E. La financiarisation de la guerre

Sa logique économique reflète cette dépendance. La mosaïque remplace les achats monumentaux de la guerre froide (porte-avions, bombardiers, silos à missiles) par des achats continus de pièces modulaires, de mises à jour logicielles et de services de données (ainsi que le stockage de données et les terres rares nécessaires à leur fonctionnement). Il s’agit littéralement de la financiarisation de la guerre : la violence comme modèle d’abonnement, pouvant être mise à jour à l’infini, améliorée à l’infini, consommée à l’infini. L’attrition devient abordable, voire souhaitable, car ce qui est détruit peut être remplacé lors du prochain cycle de production.

Il y a bien sûr des limites. La foi en une connectivité universelle reste plus une aspiration qu’une réalité. L’interopérabilité transparente envisagée par la DARPA se heurte à l’inertie des systèmes incompatibles et à l’insuffisance chronique de la production industrielle. Les drones jetables ont toujours besoin d’usines, et ces usines dépendent toujours de chaînes d’approvisionnement mondiales vulnérables aux conflits mêmes qu’elles permettent. Pourtant, ces contradictions sont précisément ce qui fait de la guerre mosaïque un artefact si révélateur de notre époque : elle est à la fois un symptôme et une doctrine. C’est une réponse à la rareté qui imagine une recombinaison infinie, un fantasme de contrôle né d’un épuisement structurel auto-infligé.
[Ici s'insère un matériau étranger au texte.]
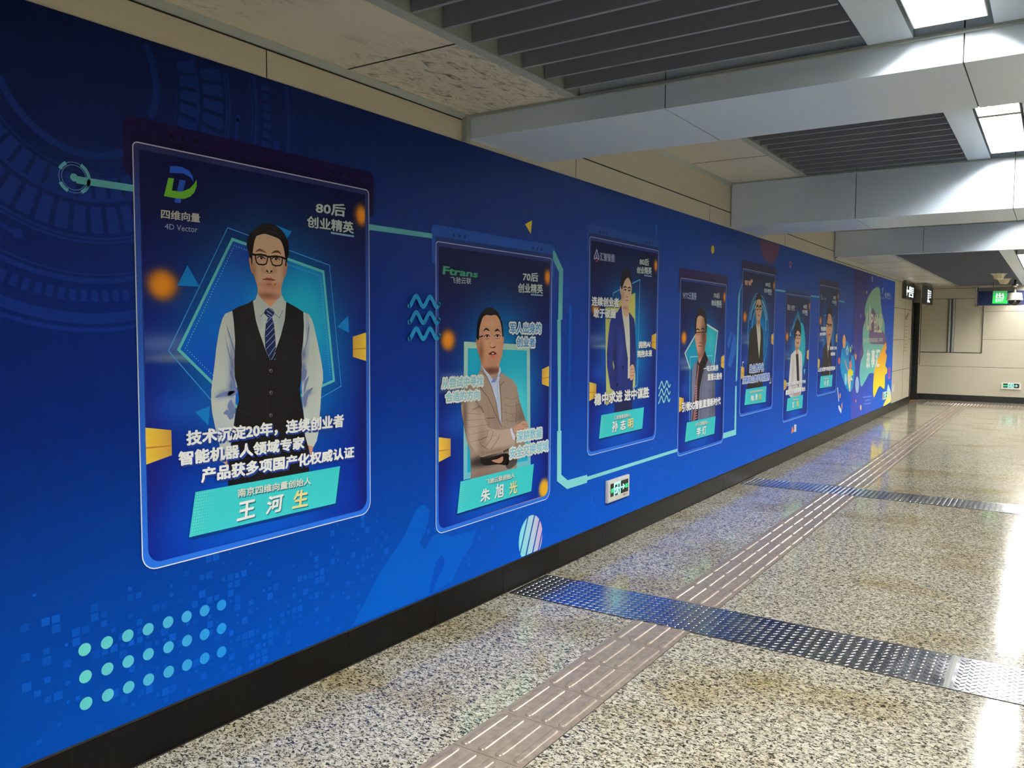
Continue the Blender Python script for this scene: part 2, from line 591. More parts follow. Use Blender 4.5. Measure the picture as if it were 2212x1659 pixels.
# ================================================================== FLOOR FITTINGS
def tread_plate(x0, x1, y0, y1, label, gaps):
    t = empty('tread_plate', ((x0 + x1) / 2, (y0 + y1) / 2, 0), label, 'metal floor strip', 'steel tread strips across the floor')
    MB().box(x0, x1, y0, y1, 0.0005, 0.003).build('plate', m_steel, t)
    mb = MB()
    st = 0.0415
    for kind in (0, 1):
        y = y0 + 0.02 + kind * st / 2
        ang = math.radians(-45 if kind == 0 else 45)
        dx, dy = math.cos(ang), math.sin(ang)
        px_, py_ = -dy, dx
        while y < y1 - 0.012:
            for i in range(10):
                cx = x0 + 0.013 + kind * st / 2 + i * st
                if cx > x1 - 0.011 or any(abs(y - gg) < 0.024 for gg in gaps):
                    continue
                rings = []
                for f_, z_ in ((1.0, 0.003), (0.72, 0.0046), (0.45, 0.0050)):
                    L, wd_ = 0.0145 * (0.6 + 0.4 * f_), 0.0048 * f_
                    rings.append([(cx + dx * L, y + dy * L, z_), (cx + dx * L * .4 + px_ * wd_, y + dy * L * .4 + py_ * wd_, z_), (cx - dx * L * .4 + px_ * wd_, y - dy * L * .4 + py_ * wd_, z_),
                                  (cx - dx * L, y - dy * L, z_), (cx - dx * L * .4 - px_ * wd_, y - dy * L * .4 - py_ * wd_, z_), (cx + dx * L * .4 - px_ * wd_, y + dy * L * .4 - py_ * wd_, z_)])
                mb.loft(rings)
            y += st
    mb.build('raised_tread', m_lug, t)
    for gg in gaps:
        mb = MB()
        mb.loft([[(x0, gg - 0.012, 0.003), (x0, gg, 0.006), (x0, gg + 0.012, 0.003)], [(x1, gg - 0.012, 0.003), (x1, gg, 0.006), (x1, gg + 0.012, 0.003)]])
        mb.build('weld_seam', m_trim, t)
    e_ = MB()
    for xx in (x0 - 0.004, x1):
        e_.box(xx, xx + 0.004, y0, y1, 0.0002, 0.0022)
    e_.build('edge_gap', m_gap, t)


tread_plate(3.828, 4.242, YR + 0.015, YW - 0.03, 'nearer of the two steel tread strips, the wide one crossing the floor in front', [0.33, -1.0])
tread_plate(7.935, 8.350, YR + 0.015, YW - 0.03, 'farther of the two steel tread strips, the thin one crossing the floor behind', [-0.4])


def tile_bars(x0, x1, y0, y1, full=True):
    """one directional tile: slab and four rounded bars"""
    mb = MB()
    mb.box(x0 + 0.0012, x1 - 0.0012, y0 + 0.001, y1 - 0.001, 0.0003, 0.003)
    w = (y1 - y0) / 4
    for i in range(4):
        yc = y0 + w * (i + 0.5)
        a_, b_ = x0 + (0.014 if full else 0.004), x1 - (0.014 if full else 0.004)
        def ring(hw, inset, z):
            pts = []
            r = hw
            for k_ in range(7):
                th = math.pi / 2 - math.pi * k_ / 6
                pts.append((b_ - inset - r + r * math.cos(th), yc + r * math.sin(th), z))
            for k_ in range(7):
                th = -math.pi / 2 - math.pi * k_ / 6
                pts.append((a_ + inset + r + r * math.cos(th), yc + r * math.sin(th), z))
            return pts
        mb.loft([ring(0.0170, 0.0, 0.003), ring(0.0150, 0.0015, 0.0056), ring(0.0115, 0.004, 0.0082), ring(0.0085, 0.007, 0.0094), ring(0.0050, 0.009, 0.0097)])
    return mb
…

F. De la doctrine à la gouvernance : vers la mosaïque continentale

Si la guerre mosaïque représente l’expression tactique de cet ordre mondial émergent, alors la planification interne de l’OTAN transforme cette logique en politique. Le niveau suivant est administratif. C’est dans cette zone bureaucratique, dans les concepts d’alliance et les plans nationaux de mise en œuvre, que cette létalité en réseau devient une réalité matérielle et, en fin de compte, une gouvernance continentale.

L’Allemagne occupe une place particulièrement symbolique dans cette conception. Elle sert à la fois de conduit et de condensateur : un centre logistique pour la mobilité transatlantique, un nœud de données dans le système nerveux numérique de l’OTAN et le cœur industriel autour duquel s’organise l’interopérabilité européenne. Grâce à des initiatives telles que l’Operationsplan Deutschland, le pays s’intègre dans une structure de commandement mondiale. La partie III examinera cette transformation, qui lie le continent à une architecture plus large de contestation permanente.

Ursula Franklin, The Real World of Technology (1990) : « La technologie n’est pas la somme des artefacts. La technologie est un système. La technologie implique une organisation, des procédures, des symboles, de nouveaux mots, des équations et, surtout, un état d’esprit ».